[IV]
Next I made some experiments in chalk farmyard walls. Unfortunately, however, one of these, which was not made homogeneous by chalk mincing, i.e. in which the nuggets of chalk were not properly broken up, got the wet into it, and true to the candid friend’s prophecy did literally explode in the big frost of 1917-18. Another very pretty chalk wall is, however, standing to this day. But though Chalk Pisé will, I think, do well if properly made and properly protected, it is somewhat of a doubtful material for anything except a building with a good overlay of roof. Another structure put up by me was a largish gardener’s potting shed. This was built purely of earth, and in dry weather. When the walls were perfectly dry, the local road authorities kindly came with their tar spray and sprayed it with hot tar, with most excellent results. The hot tar really entered instead of merely making a skin, with the result that the external walls thus treated resembled a section of tarred road stood up on end.

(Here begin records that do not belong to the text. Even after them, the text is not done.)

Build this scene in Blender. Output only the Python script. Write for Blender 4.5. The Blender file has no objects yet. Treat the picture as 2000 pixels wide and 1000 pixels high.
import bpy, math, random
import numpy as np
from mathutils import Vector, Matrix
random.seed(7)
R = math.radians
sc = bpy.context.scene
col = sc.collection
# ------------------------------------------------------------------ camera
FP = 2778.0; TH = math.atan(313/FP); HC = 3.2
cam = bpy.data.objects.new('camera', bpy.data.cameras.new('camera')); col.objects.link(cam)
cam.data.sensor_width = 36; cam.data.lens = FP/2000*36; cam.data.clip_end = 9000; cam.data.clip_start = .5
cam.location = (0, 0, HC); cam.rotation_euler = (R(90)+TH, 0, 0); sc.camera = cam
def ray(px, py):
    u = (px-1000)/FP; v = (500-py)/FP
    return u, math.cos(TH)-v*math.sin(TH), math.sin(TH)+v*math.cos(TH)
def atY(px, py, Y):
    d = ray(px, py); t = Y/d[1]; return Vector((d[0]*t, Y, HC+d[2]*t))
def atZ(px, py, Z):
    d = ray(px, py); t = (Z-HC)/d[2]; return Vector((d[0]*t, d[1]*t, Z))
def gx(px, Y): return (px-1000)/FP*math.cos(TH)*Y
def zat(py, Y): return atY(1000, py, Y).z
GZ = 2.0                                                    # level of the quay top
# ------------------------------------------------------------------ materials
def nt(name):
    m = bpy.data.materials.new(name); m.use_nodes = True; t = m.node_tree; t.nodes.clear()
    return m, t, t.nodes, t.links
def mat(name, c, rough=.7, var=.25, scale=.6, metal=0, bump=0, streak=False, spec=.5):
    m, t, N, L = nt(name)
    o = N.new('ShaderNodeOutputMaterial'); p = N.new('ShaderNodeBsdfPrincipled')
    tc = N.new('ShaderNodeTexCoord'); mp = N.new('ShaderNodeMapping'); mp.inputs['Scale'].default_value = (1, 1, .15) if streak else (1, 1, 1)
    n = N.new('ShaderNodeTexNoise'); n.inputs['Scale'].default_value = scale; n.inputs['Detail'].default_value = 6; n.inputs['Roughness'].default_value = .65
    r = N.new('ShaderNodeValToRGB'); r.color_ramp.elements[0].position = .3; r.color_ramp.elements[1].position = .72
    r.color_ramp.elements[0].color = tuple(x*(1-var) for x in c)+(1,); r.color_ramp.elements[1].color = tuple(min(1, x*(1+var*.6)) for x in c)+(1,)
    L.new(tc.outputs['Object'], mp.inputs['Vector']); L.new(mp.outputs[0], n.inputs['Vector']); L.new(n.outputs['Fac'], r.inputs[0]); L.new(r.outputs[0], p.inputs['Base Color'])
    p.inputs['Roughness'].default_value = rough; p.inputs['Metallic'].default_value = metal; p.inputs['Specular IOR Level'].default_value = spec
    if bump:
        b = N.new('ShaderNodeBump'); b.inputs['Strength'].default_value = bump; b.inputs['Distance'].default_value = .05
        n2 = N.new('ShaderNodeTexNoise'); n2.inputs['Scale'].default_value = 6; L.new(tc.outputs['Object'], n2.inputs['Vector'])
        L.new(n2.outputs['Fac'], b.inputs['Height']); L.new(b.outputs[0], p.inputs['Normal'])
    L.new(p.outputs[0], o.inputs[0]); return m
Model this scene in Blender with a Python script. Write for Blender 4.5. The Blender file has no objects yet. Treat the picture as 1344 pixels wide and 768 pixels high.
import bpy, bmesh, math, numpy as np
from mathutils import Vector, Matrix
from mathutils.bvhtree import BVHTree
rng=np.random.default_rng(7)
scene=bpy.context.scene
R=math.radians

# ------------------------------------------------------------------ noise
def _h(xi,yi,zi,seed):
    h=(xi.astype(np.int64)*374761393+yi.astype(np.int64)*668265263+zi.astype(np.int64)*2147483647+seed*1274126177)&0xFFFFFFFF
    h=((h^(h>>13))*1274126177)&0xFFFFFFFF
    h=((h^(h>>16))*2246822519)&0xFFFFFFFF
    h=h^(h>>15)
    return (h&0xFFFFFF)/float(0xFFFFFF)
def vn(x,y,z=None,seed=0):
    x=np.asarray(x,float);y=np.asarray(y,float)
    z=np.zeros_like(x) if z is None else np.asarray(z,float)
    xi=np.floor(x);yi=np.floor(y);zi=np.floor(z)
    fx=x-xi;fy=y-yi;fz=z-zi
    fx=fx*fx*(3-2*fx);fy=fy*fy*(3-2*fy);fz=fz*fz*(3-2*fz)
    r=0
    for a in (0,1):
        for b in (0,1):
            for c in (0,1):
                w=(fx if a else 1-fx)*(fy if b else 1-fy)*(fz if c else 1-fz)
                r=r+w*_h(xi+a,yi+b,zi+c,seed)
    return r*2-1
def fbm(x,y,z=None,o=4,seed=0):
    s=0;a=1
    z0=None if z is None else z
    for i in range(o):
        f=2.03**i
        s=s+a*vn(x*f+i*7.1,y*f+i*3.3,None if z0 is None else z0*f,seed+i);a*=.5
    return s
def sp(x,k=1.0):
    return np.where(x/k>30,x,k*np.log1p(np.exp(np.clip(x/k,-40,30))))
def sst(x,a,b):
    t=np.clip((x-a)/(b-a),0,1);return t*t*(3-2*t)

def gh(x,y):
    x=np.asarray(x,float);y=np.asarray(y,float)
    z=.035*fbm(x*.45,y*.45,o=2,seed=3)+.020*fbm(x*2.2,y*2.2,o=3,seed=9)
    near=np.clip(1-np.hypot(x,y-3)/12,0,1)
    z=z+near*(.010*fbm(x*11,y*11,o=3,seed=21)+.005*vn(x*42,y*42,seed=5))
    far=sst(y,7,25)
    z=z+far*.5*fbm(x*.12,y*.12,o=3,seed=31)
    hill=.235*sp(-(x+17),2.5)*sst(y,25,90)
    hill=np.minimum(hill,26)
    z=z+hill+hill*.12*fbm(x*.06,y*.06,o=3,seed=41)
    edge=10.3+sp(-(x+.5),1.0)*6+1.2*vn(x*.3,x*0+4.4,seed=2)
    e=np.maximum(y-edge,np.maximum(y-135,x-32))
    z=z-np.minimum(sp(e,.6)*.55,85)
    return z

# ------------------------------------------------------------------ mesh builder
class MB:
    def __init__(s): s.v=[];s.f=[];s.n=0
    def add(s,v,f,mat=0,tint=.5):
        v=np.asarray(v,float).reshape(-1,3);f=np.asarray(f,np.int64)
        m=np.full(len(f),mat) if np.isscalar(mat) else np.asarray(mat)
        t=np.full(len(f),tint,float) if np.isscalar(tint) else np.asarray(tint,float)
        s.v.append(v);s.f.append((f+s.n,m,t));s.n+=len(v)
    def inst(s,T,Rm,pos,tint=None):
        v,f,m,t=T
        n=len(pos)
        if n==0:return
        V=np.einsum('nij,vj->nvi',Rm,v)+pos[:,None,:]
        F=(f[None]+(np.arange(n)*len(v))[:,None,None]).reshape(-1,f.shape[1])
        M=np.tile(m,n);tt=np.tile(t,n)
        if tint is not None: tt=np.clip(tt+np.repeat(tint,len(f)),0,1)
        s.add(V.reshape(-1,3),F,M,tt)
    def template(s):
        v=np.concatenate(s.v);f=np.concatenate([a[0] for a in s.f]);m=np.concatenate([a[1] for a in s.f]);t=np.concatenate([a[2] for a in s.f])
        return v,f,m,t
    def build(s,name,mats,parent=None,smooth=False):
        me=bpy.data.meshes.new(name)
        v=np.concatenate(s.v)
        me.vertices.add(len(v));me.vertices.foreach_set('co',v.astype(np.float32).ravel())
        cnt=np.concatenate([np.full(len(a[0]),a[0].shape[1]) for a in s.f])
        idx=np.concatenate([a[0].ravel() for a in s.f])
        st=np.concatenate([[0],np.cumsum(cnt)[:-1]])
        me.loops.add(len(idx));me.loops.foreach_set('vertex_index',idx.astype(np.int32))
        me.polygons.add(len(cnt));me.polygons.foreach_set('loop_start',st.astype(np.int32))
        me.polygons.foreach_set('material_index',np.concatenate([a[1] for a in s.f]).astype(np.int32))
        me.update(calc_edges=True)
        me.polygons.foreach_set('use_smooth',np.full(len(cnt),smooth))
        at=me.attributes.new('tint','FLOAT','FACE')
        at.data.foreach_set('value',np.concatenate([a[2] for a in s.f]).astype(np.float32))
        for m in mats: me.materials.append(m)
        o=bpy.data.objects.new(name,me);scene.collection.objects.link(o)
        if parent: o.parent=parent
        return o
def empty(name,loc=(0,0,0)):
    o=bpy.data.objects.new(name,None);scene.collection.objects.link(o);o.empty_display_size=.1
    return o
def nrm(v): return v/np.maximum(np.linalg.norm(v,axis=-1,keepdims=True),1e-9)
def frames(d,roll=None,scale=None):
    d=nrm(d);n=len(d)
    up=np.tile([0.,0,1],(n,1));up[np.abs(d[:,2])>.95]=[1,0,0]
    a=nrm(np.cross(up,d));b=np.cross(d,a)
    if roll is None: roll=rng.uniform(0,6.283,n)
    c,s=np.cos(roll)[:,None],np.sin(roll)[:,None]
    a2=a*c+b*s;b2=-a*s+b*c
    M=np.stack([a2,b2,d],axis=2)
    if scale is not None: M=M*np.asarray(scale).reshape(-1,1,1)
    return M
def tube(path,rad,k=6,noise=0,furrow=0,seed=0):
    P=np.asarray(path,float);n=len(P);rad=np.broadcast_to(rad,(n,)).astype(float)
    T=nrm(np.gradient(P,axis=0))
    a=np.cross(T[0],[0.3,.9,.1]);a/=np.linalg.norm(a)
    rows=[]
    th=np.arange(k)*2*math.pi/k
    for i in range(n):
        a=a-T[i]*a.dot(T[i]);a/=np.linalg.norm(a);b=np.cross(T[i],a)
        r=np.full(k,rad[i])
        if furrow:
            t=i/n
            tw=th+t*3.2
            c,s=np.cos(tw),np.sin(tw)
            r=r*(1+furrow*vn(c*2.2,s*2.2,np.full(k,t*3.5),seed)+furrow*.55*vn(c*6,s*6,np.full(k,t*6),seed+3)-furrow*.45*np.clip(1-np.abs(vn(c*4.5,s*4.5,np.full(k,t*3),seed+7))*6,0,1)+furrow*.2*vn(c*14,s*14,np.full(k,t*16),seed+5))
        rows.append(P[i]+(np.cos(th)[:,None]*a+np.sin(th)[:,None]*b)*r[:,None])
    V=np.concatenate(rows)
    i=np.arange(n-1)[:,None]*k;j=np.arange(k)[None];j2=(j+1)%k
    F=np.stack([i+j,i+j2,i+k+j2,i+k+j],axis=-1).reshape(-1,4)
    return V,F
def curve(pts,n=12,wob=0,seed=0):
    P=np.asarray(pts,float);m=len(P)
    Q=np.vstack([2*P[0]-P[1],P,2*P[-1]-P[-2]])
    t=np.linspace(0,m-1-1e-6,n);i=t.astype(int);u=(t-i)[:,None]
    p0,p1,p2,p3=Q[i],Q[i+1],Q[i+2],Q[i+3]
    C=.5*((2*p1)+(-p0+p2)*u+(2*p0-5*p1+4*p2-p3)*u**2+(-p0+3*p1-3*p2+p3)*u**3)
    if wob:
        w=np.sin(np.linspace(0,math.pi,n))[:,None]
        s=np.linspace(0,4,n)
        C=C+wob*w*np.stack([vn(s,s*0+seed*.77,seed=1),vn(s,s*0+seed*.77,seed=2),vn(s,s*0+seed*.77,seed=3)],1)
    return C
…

I may add that I lent my Pisé shuttering to a Guildford Volunteer Battalion, who in a ten-hour day, or rather, two days of five hours each, built an excellent hut about 20 ft. square and 10 ft. high, and thus showed that a platoon might house themselves with Pisé in a day, provided they had roofing material ready. This building had subsequently to be destroyed, because the ground on which it stood was wanted for another purpose. When it was knocked down the house-breakers were astonished at the strength and tenacity of the walls. Yet the earth out of which they were made was particularly bad—as one of the volunteers expressed it, not earth, but merely leaf-mould and horse-manure. The site had, as a matter of fact, been a suburban garden for at least two hundred years.
[V]
Before I leave the record of these terrestrial adventures I may note that in the early stages I received a great deal of help and encouragement from General Sir Robert Scott-Moncrieff. He was indeed so much struck by them that he drew up a series of instructions for walls of Pisé work which were issued to all engineer companies at the front in case they might have opportunities for experimenting. These instructions were based upon the Australian book and embodied the very simple form of shuttering there recommended. The diagram that accompanied them is reproduced in the Appendix to the present volume.
Pisé in Moulds
[VI]
Pisé in Moulds
There is one thing more to be said about Pisé. I believe that a useful development of the system may be found in the plan of ramming earth into moulds and making earth blocks, something like concrete blocks. Moulds of this kind are easy to make and are specially suitable when the soil is somewhat clayey in its nature. They have the advantage of being much cheaper than shuttering, and of being capable of being handled by one man without assistance. With a strong wooden mould and a good rammer a small-holder may easily build his own pigsty, his own chicken house, and all the small outbuildings he requires, if not indeed add an extra room to his house. I am at present experimenting with these blocks and only yesterday had the pleasure of seeing a sergeant (R.A.M.C), discharged through ill-health and now trying to turn himself into a small-holder, building a pigsty with the help of one of my moulds.
[VII]
Apropos of the elusive universality and yet non-existence of Pisé work, the following personal anecdote or footnote to compressed earth may amuse my readers. Happening to be sleeping in a bedroom at Brooks’s Club in 1916, I noticed a charming Regency bookcase full of old books. Among them was a copy of a Cyclopædia of 1819. I thought it would be amusing to see whether there was any mention of Pisé de terre. What was my astonishment to find that what I thought was my own special and peculiar hobby and discovery was treated therein at very great length and with very great ability, but treated not in the least as anything new or wonderful, but instead as “this well-known and greatly appreciated system of building, etc., etc.” To complete the irony of the situation the fact was mentioned that a Mr. Holland had lately sent to the Board of Agriculture a memorandum as to how to put up houses and farm-buildings in this form of construction. My hair rose on my head, for I had just committed a similar official indiscretion myself, and had been bombarding appropriate authorities with what I thought must be a complete novelty. Truly one can never be first or do anything new. It is always “in the Files,” as Mr. Kipling says. Even in our most original moments we only keep on feebly imitating somebody else. The claim to originality is nothing but a muddy mixture of pride and ignorance. What did, however, somewhat amaze me was the calm statement of the Cyclopædia that this system of building was now well known in the counties of—and then came the names of practically all the counties of Southern England. And yet I had been keenly on the look-out for such buildings for several years. The cynic will say that they had all fallen down. That only shows the weakness of the cynic’s point of view. The truth is they are often concealed under various disguises of plaster, paint, and weather tiles. Few people know what their own walls are really made of till they try to cut a new opening for a door or a window in them.